What has made this all even sweeter is that there are no real superstars on the team, even though the Knicks had the money to sign top-tier talent. Phoenix Suns forward Kevin Durant, who was traded in February by the chaotic Brooklyn Nets, said he never planned on joining the Knicks as a free agent years ago, noting that he “didn’t want to be the savior” of the team. In the end, nobody could quite blame K.D. for that decision — why would any NBA star want to join a dysfunctional, losing franchise? (Brooklyn’s big-three lineup of Durant, James Harden, and Kyrie Irving fell apart this year, which some Knicks fans couldn’t help but relish.) Most problems with the team can be traced back to Knicks owner James Dolan, whom many consider the sport’s worst for his mismanagement, poor decision-making, and general rich-guy douchery. But lately, for once, upper management under Dolan hasn’t been actively making things worse. In fact, Leon Rose, president of the Knicks, has made smart roster moves that have kept the ship steady.

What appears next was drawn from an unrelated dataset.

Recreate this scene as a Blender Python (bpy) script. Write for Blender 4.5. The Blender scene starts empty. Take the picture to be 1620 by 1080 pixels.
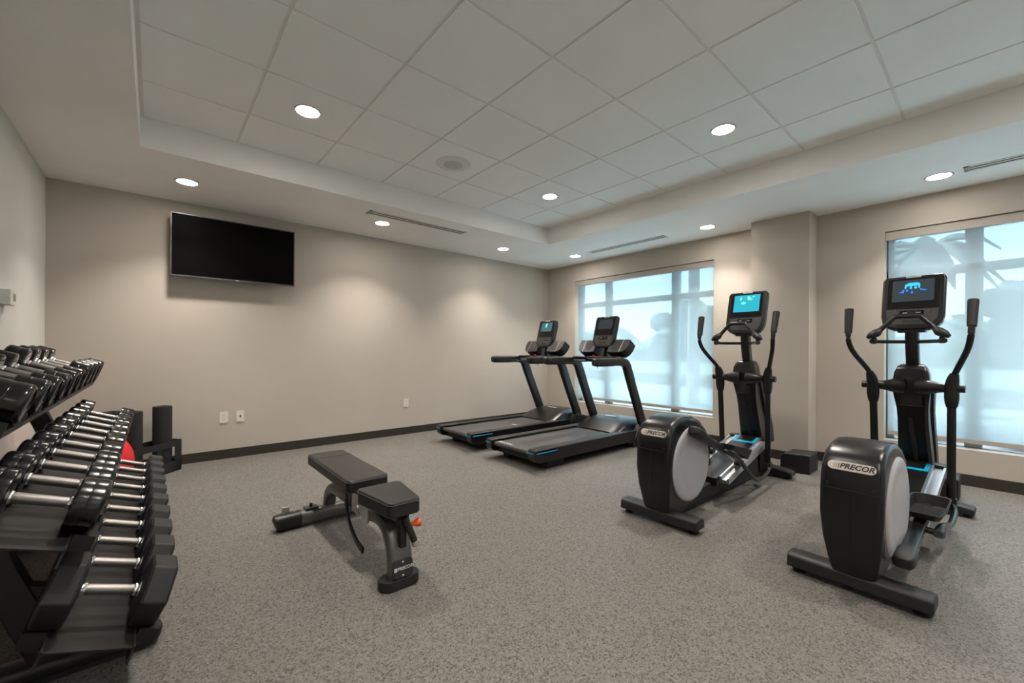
import bpy, bmesh, math, random
from mathutils import Vector, Matrix
from math import sin, cos, tan, pi, radians as R

random.seed(7)
SC = bpy.context.scene
COL = SC.collection

# ------------------------------------------------------------------ camera
FPX, CX, CY, YAW, ROLL, CAMZ = 660.66, 810.0, 554.33, 0.7084, 0.0058, 1.1575
cam = bpy.data.cameras.new('camera')
cam.sensor_width = 36.0
cam.lens = FPX / 1620 * 36.0
cam.shift_y = (CY - 540.0) / 1620.0
cam.shift_x = (810.0 - CX) / 1620.0
cam.clip_start = 0.02
cam_o = bpy.data.objects.new('camera', cam)
COL.objects.link(cam_o)
_f = Vector((sin(YAW), cos(YAW), 0)); _r = Vector((cos(YAW), -sin(YAW), 0)); _u = Vector((0, 0, 1))
_rr = _r * cos(ROLL) + _u * sin(ROLL); _uu = -_r * sin(ROLL) + _u * cos(ROLL)
mw = Matrix((_rr, _uu, -_f)).transposed().to_4x4()
mw.translation = Vector((0, 0, CAMZ))
cam_o.matrix_world = mw
SC.camera = cam_o

# ------------------------------------------------------------------ exposure
SC.view_settings.view_transform = 'Standard'
SC.view_settings.look = 'None'
SC.view_settings.exposure = 0.84
SC.view_settings.gamma = 1.0
SC.view_settings.use_curve_mapping = False
try:
    SC.cycles.use_denoising = True
    SC.cycles.max_bounces = 10
    SC.cycles.diffuse_bounces = 6
    SC.cycles.glossy_bounces = 4
    SC.cycles.transparent_max_bounces = 12
    SC.cycles.sample_clamp_indirect = 6
except Exception:
    pass

LAMP_W = 8.6          # watts of every recessed downlight
LAMP_COL = (1.0, 0.91, 0.82)
SKY = 1.5

# ------------------------------------------------------------------ world: bright, cloudy blue sky
W = bpy.data.worlds.new('sky'); SC.world = W; W.use_nodes = True
nt = W.node_tree; nt.nodes.clear()
def N(tree, t, **kw):
    n = tree.nodes.new(t)
    for k, v in kw.items():
        setattr(n, k, v)
    return n
tc = N(nt, 'ShaderNodeTexCoord'); sep = N(nt, 'ShaderNodeSeparateXYZ')
nt.links.new(tc.outputs['Generated'], sep.inputs[0])
grad = N(nt, 'ShaderNodeValToRGB')
cr = grad.color_ramp
cr.elements[0].position = 0.0; cr.elements[0].color = (0.92, 0.97, 1.0, 1)
cr.elements[1].position = 0.6; cr.elements[1].color = (0.60, 0.79, 0.95, 1)
nt.links.new(sep.outputs['Z'], grad.inputs[0])
mp = N(nt, 'ShaderNodeMapping'); mp.inputs['Scale'].default_value = (2.2, 2.2, 6.0)
nt.links.new(tc.outputs['Generated'], mp.inputs[0])
nz = N(nt, 'ShaderNodeTexNoise'); nz.inputs['Scale'].default_value = 2.3; nz.inputs['Detail'].default_value = 7
nt.links.new(mp.outputs[0], nz.inputs['Vector'])
rp = N(nt, 'ShaderNodeValToRGB'); rp.color_ramp.elements[0].position = 0.46; rp.color_ramp.elements[1].position = 0.66
nt.links.new(nz.outputs['Fac'], rp.inputs[0])
mx = N(nt, 'ShaderNodeMix', data_type='RGBA')
nt.links.new(rp.outputs[0], mx.inputs['Factor'])
nt.links.new(grad.outputs[0], mx.inputs['A']); mx.inputs['B'].default_value = (0.98, 1.04, 1.08, 1)
bg = N(nt, 'ShaderNodeBackground'); bg.inputs['Strength'].default_value = SKY
out = N(nt, 'ShaderNodeOutputWorld')
nt.links.new(mx.outputs['Result'], bg.inputs['Color']); nt.links.new(bg.outputs[0], out.inputs[0])

# added high sun along the facade: it bounces off the pale strip onto the ceiling
sun = bpy.data.lights.new('sun', 'SUN'); sun.energy = 20.0; sun.color = (1.0, 0.97, 0.92); sun.angle = R(2)
sun_o = bpy.data.objects.new('sun', sun); COL.objects.link(sun_o); sun_o.location = (9, 20, 20)
sun_o.rotation_euler = Vector((0.01, -0.5, -0.86)).to_track_quat('-Z', 'Y').to_euler()

# ------------------------------------------------------------------ materials
def mat(name, col, rough=0.5, metal=0.0, emit=None, es=0.0, spec=0.5, bump=None, coat=0.0):
    m = bpy.data.materials.new(name); m.use_nodes = True
    b = m.node_tree.nodes['Principled BSDF']
    b.inputs['Base Color'].default_value = (*col, 1)
    b.inputs['Roughness'].default_value = rough
    b.inputs['Metallic'].default_value = metal
    b.inputs['Specular IOR Level'].default_value = spec
    if coat: b.inputs['Coat Weight'].default_value = coat; b.inputs['Coat Roughness'].default_value = 0.08
    if emit:
        b.inputs['Emission Color'].default_value = (*emit, 1); b.inputs['Emission Strength'].default_value = es
    if bump:
        t = m.node_tree; tcn = t.nodes.new('ShaderNodeTexCoord'); n = t.nodes.new('ShaderNodeTexNoise')
        n.inputs['Scale'].default_value = bump[0]; n.inputs['Detail'].default_value = 3
        t.links.new(tcn.outputs['Object'], n.inputs['Vector'])
        bp = t.nodes.new('ShaderNodeBump'); bp.inputs['Strength'].default_value = bump[1]; bp.inputs['Distance'].default_value = bump[2]
        t.links.new(n.outputs['Fac'], bp.inputs['Height']); t.links.new(bp.outputs[0], b.inputs['Normal'])
    return m

def wall_mat(name, col, rough=0.75, var=0.03, scale=260, bstr=0.12):
    m = mat(name, col, rough, bump=(scale, bstr, 0.002))
    t = m.node_tree; b = t.nodes['Principled BSDF']
    tcn = t.nodes.new('ShaderNodeTexCoord'); n = t.nodes.new('ShaderNodeTexNoise'); n.inputs['Scale'].default_value = 1.6
    n.inputs['Detail'].default_value = 4
    t.links.new(tcn.outputs['Object'], n.inputs['Vector'])
    r = t.nodes.new('ShaderNodeValToRGB')
    r.color_ramp.elements[0].position = 0.3; r.color_ramp.elements[1].position = 0.7
    r.color_ramp.elements[0].color = (*[c * (1 - var) for c in col], 1); r.color_ramp.elements[1].color = (*[min(1, c * (1 + var)) for c in col], 1)
    t.links.new(n.outputs['Fac'], r.inputs[0]); t.links.new(r.outputs[0], b.inputs['Base Color'])
    return m

M_wall = wall_mat('wall_paint', (0.45, 0.408, 0.352))
M_fascia = mat('taupe_shade_fascia', (0.40, 0.36, 0.31), 0.6)
M_wall_left = wall_mat('pale_wall_paint', (0.60, 0.595, 0.55))
M_soff = wall_mat('ceiling_paint', (0.86, 0.85, 0.83))
M_base = mat('dark_baseboard_vinyl', (0.030, 0.023, 0.018), 0.45)
M_white = mat('white_enamel', (0.72, 0.71, 0.68), 0.4)
M_plastw = mat('white_plastic', (0.66, 0.64, 0.60), 0.4)
M_tbar = mat('grid_bar_white', (0.78, 0.755, 0.73), 0.5)
M_slot = mat('dark_slot', (0.012, 0.012, 0.012), 0.7)
M_black = mat('black_plastic', (0.005, 0.005, 0.005), 0.34, spec=0.5)
M_blackr = mat('black_rough_plastic', (0.009, 0.009, 0.009), 0.5, bump=(500, 0.2, 0.001))
M_shell = mat('black_shell_plastic', (0.0045, 0.0045, 0.0045), 0.30, spec=0.5, bump=(900, 0.12, 0.0006))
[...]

It has been a long time since Knicks fans felt this excited. For Olivo, it was the 2012–2013 season with Carmelo Anthony, when they made it to the Eastern Conference Semifinals against the Pacers. Perez and Maggio both mention the same moment in 1999: Allan Houston’s floater to upset Miami in the first round of the playoffs. For these fans, the past couple decades of disappointment — bad drafts, trade drama, whole seasons of suffering — have made the smallest little victories feel huge. “We’re just content with the point-guard position,” Maggio says. (Brunson’s been averaging 24 points per game this season.) “We haven’t had a point guard since …” He blanks. We both laugh when we rattle off the rotating cast of forgettable examples over the years.

Given the Knicks’ track record, it’s hard for fans to celebrate a win (or streak of wins) without expecting the house of cards to fall at any moment. But Perez already calls this season a success, even if the team doesn’t make a deep playoff run. This team has been winning now, but by being smart with money for once, they’re flush with first-round picks and have set themselves up for future success.

Which is not to say that bowing out in the second round is going to truly satisfy longtime fans. When I ask Perez when he’d be content with the Knicks, he responds, “When I’m doing confetti snow angels in the Canyon of Heroes.”